How is Madrid’s system dirty? Literally all the trains are power-washed every night.
Rome, on the other hand…
It could be worse – SEPTA comes to mind.
I moved to NYC four years ago and I still see the SAME trash as I did back then. The batteries on the tracks at Bryant Park (B/D/F/V) comes to mind. And that’s one of the cleaner stations.
Honestly, ONE person could at least moderately clean a single station over a couple of days. I’m not saying spotless by any means. Just get the big stuff. Do that over and over, and you’d make a measurable impact in a year or two.
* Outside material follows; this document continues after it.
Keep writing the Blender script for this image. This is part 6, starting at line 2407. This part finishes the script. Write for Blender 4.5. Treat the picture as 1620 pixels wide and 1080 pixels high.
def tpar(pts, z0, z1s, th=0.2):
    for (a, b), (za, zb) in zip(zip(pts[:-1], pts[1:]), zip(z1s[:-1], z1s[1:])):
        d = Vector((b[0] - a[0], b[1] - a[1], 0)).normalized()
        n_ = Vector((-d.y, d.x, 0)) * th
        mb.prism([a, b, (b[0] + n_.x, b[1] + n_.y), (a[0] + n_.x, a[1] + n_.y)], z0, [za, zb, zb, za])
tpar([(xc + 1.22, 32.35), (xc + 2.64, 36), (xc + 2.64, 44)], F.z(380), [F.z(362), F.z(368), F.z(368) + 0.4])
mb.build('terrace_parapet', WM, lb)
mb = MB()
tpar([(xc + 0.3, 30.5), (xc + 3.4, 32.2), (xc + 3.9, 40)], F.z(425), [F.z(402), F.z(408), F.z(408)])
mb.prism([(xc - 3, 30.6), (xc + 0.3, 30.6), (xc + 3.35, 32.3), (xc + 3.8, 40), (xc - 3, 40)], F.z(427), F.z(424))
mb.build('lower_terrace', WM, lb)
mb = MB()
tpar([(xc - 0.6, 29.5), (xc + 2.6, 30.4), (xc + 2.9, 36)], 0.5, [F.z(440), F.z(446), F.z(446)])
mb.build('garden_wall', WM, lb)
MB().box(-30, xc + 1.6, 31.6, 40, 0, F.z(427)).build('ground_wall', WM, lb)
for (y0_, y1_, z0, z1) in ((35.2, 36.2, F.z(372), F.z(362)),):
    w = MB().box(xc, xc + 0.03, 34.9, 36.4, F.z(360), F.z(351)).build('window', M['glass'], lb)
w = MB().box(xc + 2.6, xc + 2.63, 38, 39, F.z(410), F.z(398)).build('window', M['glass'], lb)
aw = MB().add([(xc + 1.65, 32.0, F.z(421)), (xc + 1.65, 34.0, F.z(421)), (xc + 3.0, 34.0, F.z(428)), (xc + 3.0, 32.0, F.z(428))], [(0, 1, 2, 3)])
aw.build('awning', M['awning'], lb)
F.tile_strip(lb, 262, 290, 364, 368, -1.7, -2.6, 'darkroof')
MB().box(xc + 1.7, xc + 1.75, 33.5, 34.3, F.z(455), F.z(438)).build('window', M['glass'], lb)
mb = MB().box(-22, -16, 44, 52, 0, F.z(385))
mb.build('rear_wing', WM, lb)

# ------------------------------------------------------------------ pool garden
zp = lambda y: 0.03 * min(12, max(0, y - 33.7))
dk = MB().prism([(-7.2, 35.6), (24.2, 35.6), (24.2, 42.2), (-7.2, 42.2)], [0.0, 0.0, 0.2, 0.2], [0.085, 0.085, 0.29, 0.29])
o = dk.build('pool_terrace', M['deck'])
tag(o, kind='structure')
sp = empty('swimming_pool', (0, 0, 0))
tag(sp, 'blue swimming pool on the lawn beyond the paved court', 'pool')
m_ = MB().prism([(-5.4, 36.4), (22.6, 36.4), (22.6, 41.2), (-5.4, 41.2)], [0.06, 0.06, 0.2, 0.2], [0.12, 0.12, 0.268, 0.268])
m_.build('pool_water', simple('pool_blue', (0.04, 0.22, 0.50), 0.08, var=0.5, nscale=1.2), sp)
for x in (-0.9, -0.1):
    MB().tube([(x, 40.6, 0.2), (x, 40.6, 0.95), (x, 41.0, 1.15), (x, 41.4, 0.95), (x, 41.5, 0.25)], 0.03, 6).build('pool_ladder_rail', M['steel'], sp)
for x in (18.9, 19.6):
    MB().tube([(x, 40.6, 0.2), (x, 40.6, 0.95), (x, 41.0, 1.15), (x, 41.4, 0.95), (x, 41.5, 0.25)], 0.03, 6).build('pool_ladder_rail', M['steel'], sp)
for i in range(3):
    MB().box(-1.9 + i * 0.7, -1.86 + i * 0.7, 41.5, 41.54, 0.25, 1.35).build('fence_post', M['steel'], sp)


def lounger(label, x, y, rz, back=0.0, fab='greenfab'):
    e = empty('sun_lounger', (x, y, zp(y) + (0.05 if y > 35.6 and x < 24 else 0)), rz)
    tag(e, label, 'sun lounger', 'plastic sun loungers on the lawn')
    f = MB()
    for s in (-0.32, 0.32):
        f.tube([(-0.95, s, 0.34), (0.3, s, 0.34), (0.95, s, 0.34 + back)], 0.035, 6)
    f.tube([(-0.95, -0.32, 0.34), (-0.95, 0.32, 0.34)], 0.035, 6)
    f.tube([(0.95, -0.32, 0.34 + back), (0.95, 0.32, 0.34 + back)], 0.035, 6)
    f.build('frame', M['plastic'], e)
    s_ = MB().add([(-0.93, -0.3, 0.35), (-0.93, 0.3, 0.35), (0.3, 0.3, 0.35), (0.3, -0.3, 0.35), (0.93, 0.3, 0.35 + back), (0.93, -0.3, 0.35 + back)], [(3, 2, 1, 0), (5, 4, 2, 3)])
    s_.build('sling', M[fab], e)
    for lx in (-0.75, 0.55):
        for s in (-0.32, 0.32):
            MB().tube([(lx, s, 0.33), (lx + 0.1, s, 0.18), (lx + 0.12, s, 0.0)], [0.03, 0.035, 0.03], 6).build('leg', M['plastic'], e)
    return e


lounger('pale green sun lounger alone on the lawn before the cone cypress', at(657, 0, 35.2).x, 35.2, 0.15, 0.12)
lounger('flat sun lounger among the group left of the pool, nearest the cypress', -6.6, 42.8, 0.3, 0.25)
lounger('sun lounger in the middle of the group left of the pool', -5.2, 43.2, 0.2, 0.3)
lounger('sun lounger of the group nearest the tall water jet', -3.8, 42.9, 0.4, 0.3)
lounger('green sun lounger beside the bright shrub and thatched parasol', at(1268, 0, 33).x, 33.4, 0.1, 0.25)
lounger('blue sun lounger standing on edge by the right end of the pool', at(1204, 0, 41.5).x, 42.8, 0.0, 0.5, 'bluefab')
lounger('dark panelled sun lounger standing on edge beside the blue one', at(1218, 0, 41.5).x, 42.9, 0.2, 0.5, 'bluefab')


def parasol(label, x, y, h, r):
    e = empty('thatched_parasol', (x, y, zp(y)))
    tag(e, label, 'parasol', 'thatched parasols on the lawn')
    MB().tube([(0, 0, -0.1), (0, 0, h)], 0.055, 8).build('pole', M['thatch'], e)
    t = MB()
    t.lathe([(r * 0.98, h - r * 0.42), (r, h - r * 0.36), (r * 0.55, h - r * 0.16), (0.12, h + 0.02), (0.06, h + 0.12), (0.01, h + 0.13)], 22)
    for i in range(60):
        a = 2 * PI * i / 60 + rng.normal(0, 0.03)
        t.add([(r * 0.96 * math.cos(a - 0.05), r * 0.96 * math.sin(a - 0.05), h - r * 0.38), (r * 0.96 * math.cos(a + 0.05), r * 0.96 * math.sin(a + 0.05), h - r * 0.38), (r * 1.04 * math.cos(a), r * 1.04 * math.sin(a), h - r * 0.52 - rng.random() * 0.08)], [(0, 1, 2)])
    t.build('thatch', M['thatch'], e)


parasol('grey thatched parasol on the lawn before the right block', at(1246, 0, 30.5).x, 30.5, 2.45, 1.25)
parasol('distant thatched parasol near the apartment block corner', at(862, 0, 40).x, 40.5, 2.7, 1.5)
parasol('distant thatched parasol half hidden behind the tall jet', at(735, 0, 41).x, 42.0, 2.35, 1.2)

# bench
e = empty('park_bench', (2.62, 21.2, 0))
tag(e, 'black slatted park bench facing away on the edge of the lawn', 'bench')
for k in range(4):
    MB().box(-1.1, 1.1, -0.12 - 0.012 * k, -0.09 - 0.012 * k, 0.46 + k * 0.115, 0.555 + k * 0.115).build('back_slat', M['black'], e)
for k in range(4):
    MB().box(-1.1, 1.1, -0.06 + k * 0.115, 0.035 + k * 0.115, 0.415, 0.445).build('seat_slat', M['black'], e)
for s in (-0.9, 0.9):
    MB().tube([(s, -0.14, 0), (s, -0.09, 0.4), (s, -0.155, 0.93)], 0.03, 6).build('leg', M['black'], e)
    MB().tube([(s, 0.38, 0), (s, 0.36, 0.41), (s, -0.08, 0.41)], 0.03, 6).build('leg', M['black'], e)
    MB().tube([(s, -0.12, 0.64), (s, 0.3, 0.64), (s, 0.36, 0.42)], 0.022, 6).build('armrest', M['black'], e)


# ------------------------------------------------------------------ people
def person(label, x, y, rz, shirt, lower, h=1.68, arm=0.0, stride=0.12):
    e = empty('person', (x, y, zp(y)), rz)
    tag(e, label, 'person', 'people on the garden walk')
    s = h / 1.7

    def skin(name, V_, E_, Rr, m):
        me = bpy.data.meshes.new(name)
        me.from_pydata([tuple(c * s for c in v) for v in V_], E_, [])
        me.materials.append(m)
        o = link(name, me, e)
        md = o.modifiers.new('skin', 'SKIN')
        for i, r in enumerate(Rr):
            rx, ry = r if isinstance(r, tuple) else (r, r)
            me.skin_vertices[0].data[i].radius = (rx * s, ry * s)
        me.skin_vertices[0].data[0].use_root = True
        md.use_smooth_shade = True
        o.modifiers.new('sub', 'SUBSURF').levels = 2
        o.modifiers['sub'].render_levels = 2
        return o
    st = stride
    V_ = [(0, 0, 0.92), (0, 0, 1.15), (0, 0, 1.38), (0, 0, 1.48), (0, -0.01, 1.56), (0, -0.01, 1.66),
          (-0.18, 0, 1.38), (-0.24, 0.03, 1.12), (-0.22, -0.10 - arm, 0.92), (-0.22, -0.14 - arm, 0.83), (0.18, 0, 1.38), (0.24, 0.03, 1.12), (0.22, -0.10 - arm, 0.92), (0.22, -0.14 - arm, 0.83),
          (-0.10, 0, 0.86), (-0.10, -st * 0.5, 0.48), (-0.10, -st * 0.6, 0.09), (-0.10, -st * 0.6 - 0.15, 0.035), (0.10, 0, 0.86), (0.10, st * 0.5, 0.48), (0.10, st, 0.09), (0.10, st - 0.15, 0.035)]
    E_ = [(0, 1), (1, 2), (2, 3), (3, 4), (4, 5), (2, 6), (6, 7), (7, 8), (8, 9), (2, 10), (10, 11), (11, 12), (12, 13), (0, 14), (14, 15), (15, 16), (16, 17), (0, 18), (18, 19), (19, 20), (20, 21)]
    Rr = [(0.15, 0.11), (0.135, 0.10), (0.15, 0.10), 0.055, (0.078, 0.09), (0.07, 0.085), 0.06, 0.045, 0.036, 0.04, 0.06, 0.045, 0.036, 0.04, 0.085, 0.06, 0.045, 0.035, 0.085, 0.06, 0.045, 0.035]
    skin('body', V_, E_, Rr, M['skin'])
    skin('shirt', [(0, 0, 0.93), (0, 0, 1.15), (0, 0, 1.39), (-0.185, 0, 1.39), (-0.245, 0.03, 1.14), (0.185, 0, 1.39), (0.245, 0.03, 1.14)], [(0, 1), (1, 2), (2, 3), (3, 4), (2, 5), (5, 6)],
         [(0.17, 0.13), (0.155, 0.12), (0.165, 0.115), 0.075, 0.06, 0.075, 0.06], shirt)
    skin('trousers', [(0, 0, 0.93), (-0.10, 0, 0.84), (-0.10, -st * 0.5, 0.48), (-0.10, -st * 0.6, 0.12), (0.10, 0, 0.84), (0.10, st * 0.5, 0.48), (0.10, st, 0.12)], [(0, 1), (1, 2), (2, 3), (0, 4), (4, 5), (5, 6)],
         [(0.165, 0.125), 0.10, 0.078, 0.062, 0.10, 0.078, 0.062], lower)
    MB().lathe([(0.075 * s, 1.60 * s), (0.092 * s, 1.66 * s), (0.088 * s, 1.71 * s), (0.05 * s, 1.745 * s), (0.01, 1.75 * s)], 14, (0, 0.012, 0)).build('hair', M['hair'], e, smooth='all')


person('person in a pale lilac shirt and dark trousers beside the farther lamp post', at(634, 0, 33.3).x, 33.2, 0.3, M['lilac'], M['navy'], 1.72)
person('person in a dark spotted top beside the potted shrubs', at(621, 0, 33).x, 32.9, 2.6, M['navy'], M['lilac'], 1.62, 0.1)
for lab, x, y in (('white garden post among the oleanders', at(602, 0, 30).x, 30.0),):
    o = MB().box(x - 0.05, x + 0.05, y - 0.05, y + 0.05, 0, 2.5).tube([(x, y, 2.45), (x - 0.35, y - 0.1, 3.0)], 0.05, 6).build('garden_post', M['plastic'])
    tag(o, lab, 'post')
I don’t understand why everything has to be a megamillion dollar project.
Hell, enlist volunteers like they do with the highways.
People are slobs. Plus, if you see someone littering, you’re not allowed to say anything because you’ll get cursed out and told that “You’ve got a lot of nerve” (that’s a real quote from a guy I called out for leaving his paper on the ground).
I’m all for stepped up enforcement. Start jailing people for littering and watch how clean the subway will be.
[…] its findings about the cleanliness of the subway system, and the paper reported that it would take a $100 million investment to ensure a clean subway system. On the surface, it seems like a daunting figure, but New York City […]
I know I’m a bit late here, but I wanted to mention a couple of things. First of all, as a lifelong DC resident who has also lived in Tokyo briefly, I can say that Tokyo’s subways are far, far cleaner than DC’s!
But also, I have been to NYC quite extensively (used to date someone there), and I have never had any reason to complain about the subways there. Spic-and-span subways are not the most important thing for a city to focus on. Safety is far more important than cleanliness, in my book. I don’t mind if somebody discards their trash on the train. I’d actually rather have eating be allowed on the train even if every single person who eats discards their trash. (DC does not allow food/drink on metro, and they WILL ticket you.)
The only waste that I don’t want to see on a subway is bodily waste. Other than that, I’m fine with it. Having such a prissy system like we do in DC – the subway cars are carpeted, for pete’s sake – isn’t ideal to me.